### TASK TO CARRY OUT
Going from the top of the data below, give again each line through the one containing "for x in bays: hose(d, x, random.uniform(.0, .06))", both ends kept.

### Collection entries
# # # # #

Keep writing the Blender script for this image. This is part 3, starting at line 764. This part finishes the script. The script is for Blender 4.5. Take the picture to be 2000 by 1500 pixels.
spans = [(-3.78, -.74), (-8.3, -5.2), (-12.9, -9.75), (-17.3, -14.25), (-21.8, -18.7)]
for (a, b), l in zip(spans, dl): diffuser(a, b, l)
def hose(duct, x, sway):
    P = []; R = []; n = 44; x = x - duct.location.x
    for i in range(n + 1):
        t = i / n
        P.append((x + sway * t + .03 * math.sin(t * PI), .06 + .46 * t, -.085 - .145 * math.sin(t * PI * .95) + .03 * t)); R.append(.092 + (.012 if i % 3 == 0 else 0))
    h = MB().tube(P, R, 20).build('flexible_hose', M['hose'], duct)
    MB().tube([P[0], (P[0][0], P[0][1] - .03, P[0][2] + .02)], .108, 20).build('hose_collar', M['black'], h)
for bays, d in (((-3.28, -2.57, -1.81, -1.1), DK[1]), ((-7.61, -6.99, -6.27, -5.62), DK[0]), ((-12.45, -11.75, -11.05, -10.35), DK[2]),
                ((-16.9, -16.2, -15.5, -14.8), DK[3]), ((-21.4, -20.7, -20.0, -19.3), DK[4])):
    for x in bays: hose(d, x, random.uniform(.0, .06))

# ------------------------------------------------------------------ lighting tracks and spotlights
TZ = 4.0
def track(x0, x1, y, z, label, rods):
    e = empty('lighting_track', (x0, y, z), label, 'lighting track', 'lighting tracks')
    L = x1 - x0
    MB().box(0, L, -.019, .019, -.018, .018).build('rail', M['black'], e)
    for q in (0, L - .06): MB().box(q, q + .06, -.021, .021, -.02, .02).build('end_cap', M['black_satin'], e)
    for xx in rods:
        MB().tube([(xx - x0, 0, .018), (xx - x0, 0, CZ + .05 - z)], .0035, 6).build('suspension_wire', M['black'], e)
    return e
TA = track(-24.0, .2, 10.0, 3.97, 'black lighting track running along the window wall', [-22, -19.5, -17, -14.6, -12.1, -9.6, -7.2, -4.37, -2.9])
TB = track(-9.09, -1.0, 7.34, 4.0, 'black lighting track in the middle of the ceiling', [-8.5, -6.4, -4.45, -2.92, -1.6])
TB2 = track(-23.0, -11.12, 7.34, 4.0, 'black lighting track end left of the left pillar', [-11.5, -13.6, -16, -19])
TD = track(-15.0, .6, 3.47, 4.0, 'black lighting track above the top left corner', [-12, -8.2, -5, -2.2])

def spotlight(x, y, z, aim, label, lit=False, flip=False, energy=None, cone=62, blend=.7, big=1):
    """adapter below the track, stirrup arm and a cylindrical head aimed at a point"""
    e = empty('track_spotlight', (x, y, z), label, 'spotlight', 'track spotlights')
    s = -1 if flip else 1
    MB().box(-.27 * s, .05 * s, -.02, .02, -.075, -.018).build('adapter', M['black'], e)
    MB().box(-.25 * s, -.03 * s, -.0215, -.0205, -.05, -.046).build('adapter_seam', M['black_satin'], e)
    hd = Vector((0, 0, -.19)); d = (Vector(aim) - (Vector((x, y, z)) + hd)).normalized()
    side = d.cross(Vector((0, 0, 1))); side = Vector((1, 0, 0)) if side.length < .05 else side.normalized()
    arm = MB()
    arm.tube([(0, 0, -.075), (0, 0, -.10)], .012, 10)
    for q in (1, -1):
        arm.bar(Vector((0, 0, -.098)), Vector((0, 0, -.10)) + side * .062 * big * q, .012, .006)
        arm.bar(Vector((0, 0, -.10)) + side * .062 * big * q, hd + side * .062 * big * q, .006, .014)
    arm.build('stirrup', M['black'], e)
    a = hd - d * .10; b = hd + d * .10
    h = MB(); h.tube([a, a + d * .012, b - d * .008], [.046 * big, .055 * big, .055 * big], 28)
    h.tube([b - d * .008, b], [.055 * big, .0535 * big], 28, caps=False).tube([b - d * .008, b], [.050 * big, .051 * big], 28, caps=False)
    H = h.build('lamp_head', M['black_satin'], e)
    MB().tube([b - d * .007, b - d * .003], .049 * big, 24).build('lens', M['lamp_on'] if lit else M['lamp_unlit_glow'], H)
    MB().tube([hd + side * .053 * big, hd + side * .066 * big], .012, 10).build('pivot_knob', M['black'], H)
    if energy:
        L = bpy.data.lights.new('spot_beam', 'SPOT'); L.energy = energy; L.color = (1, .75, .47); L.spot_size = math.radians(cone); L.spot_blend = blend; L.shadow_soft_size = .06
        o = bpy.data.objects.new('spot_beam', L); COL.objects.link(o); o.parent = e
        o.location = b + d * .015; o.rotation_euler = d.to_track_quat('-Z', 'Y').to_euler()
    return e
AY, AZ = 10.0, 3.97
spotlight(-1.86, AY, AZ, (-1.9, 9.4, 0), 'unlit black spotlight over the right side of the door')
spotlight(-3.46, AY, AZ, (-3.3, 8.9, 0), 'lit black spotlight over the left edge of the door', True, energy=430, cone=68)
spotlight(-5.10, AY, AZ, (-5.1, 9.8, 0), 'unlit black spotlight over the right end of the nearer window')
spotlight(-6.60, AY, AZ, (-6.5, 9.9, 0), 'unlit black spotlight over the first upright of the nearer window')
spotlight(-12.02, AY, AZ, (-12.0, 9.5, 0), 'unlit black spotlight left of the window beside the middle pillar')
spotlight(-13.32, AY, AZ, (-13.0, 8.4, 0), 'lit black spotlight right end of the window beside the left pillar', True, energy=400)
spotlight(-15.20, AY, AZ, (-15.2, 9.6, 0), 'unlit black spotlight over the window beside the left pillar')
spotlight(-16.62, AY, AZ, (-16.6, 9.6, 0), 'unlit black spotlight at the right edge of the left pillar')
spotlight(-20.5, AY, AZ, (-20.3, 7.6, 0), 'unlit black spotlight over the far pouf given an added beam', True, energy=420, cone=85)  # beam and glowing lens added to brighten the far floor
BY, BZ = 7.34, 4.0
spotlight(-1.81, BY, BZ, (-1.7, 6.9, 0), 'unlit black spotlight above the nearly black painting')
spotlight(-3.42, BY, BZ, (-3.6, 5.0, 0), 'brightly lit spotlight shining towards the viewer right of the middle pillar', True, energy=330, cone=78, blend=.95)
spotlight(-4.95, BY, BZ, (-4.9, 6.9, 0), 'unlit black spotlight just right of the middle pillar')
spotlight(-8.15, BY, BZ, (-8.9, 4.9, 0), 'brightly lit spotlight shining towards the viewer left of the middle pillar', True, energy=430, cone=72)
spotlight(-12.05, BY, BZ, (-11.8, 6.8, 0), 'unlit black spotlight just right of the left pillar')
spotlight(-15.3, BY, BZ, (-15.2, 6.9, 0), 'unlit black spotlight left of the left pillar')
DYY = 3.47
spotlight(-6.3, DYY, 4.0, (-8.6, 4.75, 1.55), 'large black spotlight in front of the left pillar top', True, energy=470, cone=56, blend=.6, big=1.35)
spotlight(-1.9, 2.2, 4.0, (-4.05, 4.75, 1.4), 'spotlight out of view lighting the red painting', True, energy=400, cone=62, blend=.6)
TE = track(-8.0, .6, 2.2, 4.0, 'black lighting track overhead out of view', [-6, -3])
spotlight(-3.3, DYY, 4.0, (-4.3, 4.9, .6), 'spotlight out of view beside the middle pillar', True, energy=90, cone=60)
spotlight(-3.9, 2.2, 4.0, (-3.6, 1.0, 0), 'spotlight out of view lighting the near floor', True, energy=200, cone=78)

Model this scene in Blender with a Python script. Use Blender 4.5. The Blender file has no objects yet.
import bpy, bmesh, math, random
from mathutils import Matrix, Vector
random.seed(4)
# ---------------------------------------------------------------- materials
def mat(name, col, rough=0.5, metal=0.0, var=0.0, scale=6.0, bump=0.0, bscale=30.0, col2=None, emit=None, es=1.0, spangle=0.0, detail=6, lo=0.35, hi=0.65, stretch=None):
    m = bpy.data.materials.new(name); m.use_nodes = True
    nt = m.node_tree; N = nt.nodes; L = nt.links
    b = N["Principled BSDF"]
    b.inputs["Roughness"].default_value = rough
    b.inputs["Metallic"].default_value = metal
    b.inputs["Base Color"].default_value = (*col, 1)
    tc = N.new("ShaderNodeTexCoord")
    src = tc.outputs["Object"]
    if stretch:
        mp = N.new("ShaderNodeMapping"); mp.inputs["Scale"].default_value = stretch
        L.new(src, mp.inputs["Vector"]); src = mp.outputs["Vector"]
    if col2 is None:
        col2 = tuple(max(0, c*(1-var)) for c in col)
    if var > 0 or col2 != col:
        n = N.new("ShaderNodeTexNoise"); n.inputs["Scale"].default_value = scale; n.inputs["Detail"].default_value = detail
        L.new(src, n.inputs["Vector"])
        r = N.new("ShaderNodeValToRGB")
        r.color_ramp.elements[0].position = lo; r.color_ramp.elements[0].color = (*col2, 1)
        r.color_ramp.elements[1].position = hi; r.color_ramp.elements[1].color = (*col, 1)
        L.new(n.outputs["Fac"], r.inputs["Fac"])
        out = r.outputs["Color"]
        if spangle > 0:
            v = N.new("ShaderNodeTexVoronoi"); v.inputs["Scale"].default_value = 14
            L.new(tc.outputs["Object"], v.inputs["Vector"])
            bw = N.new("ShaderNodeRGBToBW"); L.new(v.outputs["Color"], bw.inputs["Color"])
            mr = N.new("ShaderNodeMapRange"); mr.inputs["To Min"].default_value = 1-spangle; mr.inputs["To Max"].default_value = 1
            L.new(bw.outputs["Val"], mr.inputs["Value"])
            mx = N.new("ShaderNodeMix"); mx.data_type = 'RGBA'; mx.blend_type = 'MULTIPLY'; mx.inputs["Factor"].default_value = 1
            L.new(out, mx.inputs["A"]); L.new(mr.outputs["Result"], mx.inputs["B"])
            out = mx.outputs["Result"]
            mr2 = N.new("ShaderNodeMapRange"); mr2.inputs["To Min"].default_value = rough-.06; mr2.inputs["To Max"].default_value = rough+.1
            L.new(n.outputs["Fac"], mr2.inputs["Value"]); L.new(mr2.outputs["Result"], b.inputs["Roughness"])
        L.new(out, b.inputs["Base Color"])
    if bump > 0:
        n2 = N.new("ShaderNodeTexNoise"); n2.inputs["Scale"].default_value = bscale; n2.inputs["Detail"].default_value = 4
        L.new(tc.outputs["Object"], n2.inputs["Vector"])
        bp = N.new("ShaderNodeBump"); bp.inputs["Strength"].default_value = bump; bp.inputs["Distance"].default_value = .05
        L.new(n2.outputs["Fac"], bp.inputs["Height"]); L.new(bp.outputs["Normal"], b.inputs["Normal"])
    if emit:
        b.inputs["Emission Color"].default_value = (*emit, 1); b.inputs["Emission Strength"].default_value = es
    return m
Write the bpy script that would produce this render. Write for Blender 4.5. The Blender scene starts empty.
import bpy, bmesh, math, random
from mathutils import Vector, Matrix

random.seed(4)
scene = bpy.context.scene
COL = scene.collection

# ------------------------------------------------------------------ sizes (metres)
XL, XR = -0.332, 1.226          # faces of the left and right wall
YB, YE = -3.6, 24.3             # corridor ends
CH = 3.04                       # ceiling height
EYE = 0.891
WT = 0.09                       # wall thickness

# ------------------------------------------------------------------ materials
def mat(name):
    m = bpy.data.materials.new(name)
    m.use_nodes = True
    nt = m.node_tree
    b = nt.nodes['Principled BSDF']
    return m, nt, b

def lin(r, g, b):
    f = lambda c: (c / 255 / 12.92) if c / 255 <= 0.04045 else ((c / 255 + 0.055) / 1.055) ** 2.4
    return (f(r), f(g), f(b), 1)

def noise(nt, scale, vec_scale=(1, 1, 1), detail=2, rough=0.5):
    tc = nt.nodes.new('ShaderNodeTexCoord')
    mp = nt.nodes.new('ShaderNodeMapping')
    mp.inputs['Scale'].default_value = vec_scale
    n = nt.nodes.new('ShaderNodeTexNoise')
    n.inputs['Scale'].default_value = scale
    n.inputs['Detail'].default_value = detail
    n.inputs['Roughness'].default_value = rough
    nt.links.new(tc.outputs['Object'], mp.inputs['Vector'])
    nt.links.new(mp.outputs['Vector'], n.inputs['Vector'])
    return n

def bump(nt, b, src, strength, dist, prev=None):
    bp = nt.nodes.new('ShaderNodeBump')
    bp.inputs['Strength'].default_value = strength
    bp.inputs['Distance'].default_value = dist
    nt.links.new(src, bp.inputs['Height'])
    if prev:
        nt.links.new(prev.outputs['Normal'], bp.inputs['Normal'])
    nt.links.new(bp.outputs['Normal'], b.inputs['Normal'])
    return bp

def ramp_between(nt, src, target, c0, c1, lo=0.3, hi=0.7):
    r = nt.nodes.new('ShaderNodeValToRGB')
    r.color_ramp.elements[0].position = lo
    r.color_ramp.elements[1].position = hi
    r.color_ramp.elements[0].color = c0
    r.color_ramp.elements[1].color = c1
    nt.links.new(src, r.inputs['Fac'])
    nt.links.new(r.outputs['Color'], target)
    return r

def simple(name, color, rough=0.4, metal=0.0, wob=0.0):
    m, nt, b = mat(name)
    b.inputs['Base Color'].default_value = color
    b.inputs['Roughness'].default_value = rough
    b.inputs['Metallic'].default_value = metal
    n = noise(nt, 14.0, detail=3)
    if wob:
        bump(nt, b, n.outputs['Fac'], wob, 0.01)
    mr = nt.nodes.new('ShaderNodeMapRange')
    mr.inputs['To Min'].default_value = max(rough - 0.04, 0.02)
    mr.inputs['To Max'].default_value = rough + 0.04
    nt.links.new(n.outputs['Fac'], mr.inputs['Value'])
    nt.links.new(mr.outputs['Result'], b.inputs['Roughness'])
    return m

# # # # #

### RESULT
Keep writing the Blender script for this image. This is part 3, starting at line 764. This part finishes the script. The script is for Blender 4.5. Take the picture to be 2000 by 1500 pixels.
spans = [(-3.78, -.74), (-8.3, -5.2), (-12.9, -9.75), (-17.3, -14.25), (-21.8, -18.7)]
for (a, b), l in zip(spans, dl): diffuser(a, b, l)
def hose(duct, x, sway):
    P = []; R = []; n = 44; x = x - duct.location.x
    for i in range(n + 1):
        t = i / n
        P.append((x + sway * t + .03 * math.sin(t * PI), .06 + .46 * t, -.085 - .145 * math.sin(t * PI * .95) + .03 * t)); R.append(.092 + (.012 if i % 3 == 0 else 0))
    h = MB().tube(P, R, 20).build('flexible_hose', M['hose'], duct)
    MB().tube([P[0], (P[0][0], P[0][1] - .03, P[0][2] + .02)], .108, 20).build('hose_collar', M['black'], h)
for bays, d in (((-3.28, -2.57, -1.81, -1.1), DK[1]), ((-7.61, -6.99, -6.27, -5.62), DK[0]), ((-12.45, -11.75, -11.05, -10.35), DK[2]),
                ((-16.9, -16.2, -15.5, -14.8), DK[3]), ((-21.4, -20.7, -20.0, -19.3), DK[4])):
    for x in bays: hose(d, x, random.uniform(.0, .06))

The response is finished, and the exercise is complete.